Australian cartel case collapse raises questions of regulatory overreach

For four years, a criminal case brought by an Australian regulator against Citi, Deutsche Bank, ANZ and six bankers who were facing jail has looked ill-judged, acting retrospectively against common market practice in a share placement. Now it has collapsed and lessons need to be learned

Chris Wright on Asia 1920px.jpg

The collapse of a criminal cartel case against Citi, Deutsche Bank and ANZ and six of their bankers in Australia is no surprise, and looks like four years wasted for considerable pain and little gain.

From the very outset, the decision to bring criminal rather than civil proceedings against individuals as well as institutions over an unclear area around the marketing of a share placement looked like regulatory overkill.

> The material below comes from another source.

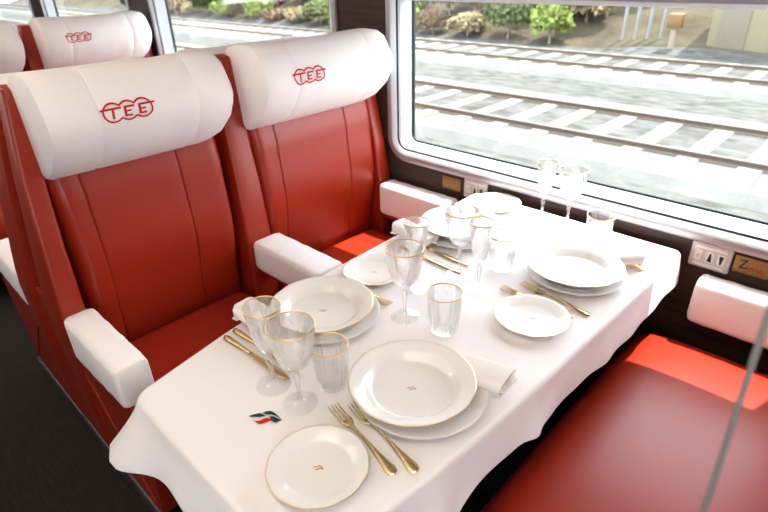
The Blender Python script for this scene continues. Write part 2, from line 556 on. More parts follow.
def tee_emblem():
    """emblem polygons in (u right, v up), roughly 2.6 wide, centred"""
    polys = []
    cs = [(-0.88, 0), (0, 0.0), (0.88, 0)]
    r, w = 0.56, 0.055
    for ci, c in enumerate(cs):
        n = 56
        for k in range(n):
            a0, a1 = 2 * math.pi * k / n, 2 * math.pi * (k + 1) / n
            am = (a0 + a1) / 2
            mx_, my_ = c[0] + r * math.cos(am), c[1] + r * math.sin(am)
            if any((mx_ - d[0]) ** 2 + (my_ - d[1]) ** 2 < (r - 0.02) ** 2 for dj, d in enumerate(cs) if dj != ci):
                continue
            polys.append([(c[0] + q * math.cos(a), c[1] + q * math.sin(a)) for q, a in ((r - w, a0), (r + w, a0), (r + w, a1), (r - w, a1))])
    sh = 0.12
    def bar(x0, x1, y0, y1):
        n = max(1, int(max(x1 - x0, y1 - y0) / 0.15))
        if x1 - x0 > y1 - y0:
            for k in range(n):
                a, b = x0 + (x1 - x0) * k / n, x0 + (x1 - x0) * (k + 1) / n
                polys.append([(a + sh * y0, y0), (b + sh * y0, y0), (b + sh * y1, y1), (a + sh * y1, y1)])
        else:
            for k in range(n):
                a, b = y0 + (y1 - y0) * k / n, y0 + (y1 - y0) * (k + 1) / n
                polys.append([(x0 + sh * a, a), (x1 + sh * a, a), (x1 + sh * b, b), (x0 + sh * b, b)])
    bar(-1.62, -0.38, 0.17, 0.29)
    bar(-0.96, -0.82, -0.36, 0.17)
    for cx, ext in ((-0.02, 0.42), (0.84, 0.78)):
        bar(cx - 0.22, cx - 0.07, -0.34, 0.29)
        bar(cx - 0.07, cx + ext, 0.17, 0.29)
        bar(cx - 0.07, cx + 0.22, -0.08, 0.02)
        bar(cx - 0.07, cx + 0.24, -0.34, -0.23)
    return polys
EMB = tee_emblem()

def rounded_grid_panel(a0, a1, b0, b1, front, back, r, na=22, nb=26, seams=()):
    """pillow: (a, b) spans the panel, front(b)/back(b) give depth; edges roll over radius r"""
    def edge(t, lo, hi):
        d = min(t - lo, hi - t)
        if d >= r: return 1.0
        q = 1 - d / r
        return math.sqrt(max(0.0, 1 - q * q))
    def stops(lo, hi, n):
        s = [lo, lo + r * 0.03, lo + r * 0.15, lo + r * 0.4, lo + r * 0.7]
        s2 = [hi - (q - lo) for q in reversed(s)]
        return s + [lo + r + (hi - lo - 2 * r) * k / n for k in range(n + 1)] + s2
    A, Bs = stops(a0, a1, na), stops(b0, b1, nb)
    for sy in seams:
        A = sorted([a for a in A if abs(a - sy) > 0.009] + [sy + q for q in (-0.008, -0.004, -0.002, 0, 0.002, 0.004, 0.008)])
    rows = []
    for b in Bs:
        row = []
        for a in A:
            k = edge(a, a0, a1) * edge(b, b0, b1)
            fr, bk = front(a, b), back(b)
            d = bk + (fr - bk) * (0.35 + 0.65 * k if 0 < k else 0.35)
            for sy in seams:
                d -= 0.005 * math.exp(-((a - sy) / 0.0026) ** 2)
            row.append((a, b, d))
        rows.append(row)
    n = len(A)
    v = [p for r_ in rows for p in r_]
    f = []
    for j in range(len(rows) - 1):
        for i in range(n - 1):
            q = j * n + i
            f.append((q, q + 1, q + n + 1, q + n))
    # skirt to the back plane
    loop = [i for i in range(n)] + [j * n + n - 1 for j in range(1, len(rows))] + [(len(rows) - 1) * n + i for i in range(n - 2, -1, -1)] + [j * n for j in range(len(rows) - 2, 0, -1)]
    base = len(v)
    for q in loop:
        a, b, d = v[q]
        v.append((a, b, back(b)))
    L = len(loop)
    for i in range(L):
        f.append((loop[i], loop[(i + 1) % L], base + (i + 1) % L, base + i))
    f.append(tuple(range(base, base + L)))
    return v, f

def rr_section(s0, s1, y0, y1, z, r):
    r = min(r, (s1 - s0) / 2.1, (y1 - y0) / 2.1)
    out = []
    for cs, cy, a0 in ((s1 - r, y1 - r, 0), (s0 + r, y1 - r, 90), (s0 + r, y0 + r, 180), (s1 - r, y0 + r, 270)):
        for k in range(4):
            a = math.radians(a0 + 30 * k)
            out.append((cs + r * math.cos(a), cy + r * math.sin(a), z))
    return out

def arm_mesh(s0, s1, y0, y1, z0, z1, droop=0.0, r=0.018):
    """padded armrest block, tapered towards the back underside"""
    rings = []
    N = 10
    pr = [(0, 0.75), (0.012, 0.93), (0.04, 1.0)] + [(0.04 + 0.92 * k / N, 1.0) for k in range(1, N)] + [(0.965, 1.0), (0.988, 0.94), (1.0, 0.80)]
    for t, k in pr:
        s = s0 + (s1 - s0) * t
        zc, hy, hz = (z0 + z1) / 2 - 0.0 * t, (y1 - y0) / 2 * k, (z1 - z0) / 2 * (0.35 * 1 + 0.65 * k)
        yc = (y0 + y1) / 2
        zl = z0 - droop * (1 - t)
        ring = []
        rr = r
        hz1 = (z1 - zl) / 2 * (0.3 + 0.7 * k)
        zc = (z1 + zl) / 2
        for cy, cz, a0 in ((hy - rr, hz1 - rr, 0), (-hy + rr, hz1 - rr, 90), (-hy + rr, -hz1 + rr, 180), (hy - rr, -hz1 + rr, 270)):
            for q in range(4):
                a = math.radians(a0 + 30 * q)
                w = 0.0012 * math.sin(s * 70 + q + a0)
                ring.append((s, yc + cy + (rr + w) * math.cos(a), zc + cz + (rr + w) * math.sin(a)))
        rings.append(ring)
    return loft(rings)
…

Here’s the background. In August 2015, a A$2.5 billion ($1.79 billion) share placement by ANZ was underwritten by Citigroup, Deutsche Bank and JPMorgan.

During this placement, ANZ and its arranging banks had a call to discuss 25.5 million shares that had failed to find buyers in the capital raising, in which they discussed selling the shares into the market over a period of time so as to minimize the disruption to the ANZ share price.

Nobody thought anything more about it. Deals like this were commonplace. It’s what bankers call “keeping an orderly market.”

But three years later, in June 2018, the Commonwealth Director of Public Prosecutions alleged cartel conduct among the joint leads, regarding “an arrangement or understanding allegedly made between the joint lead managers in relation to the supply of ANZ shares.”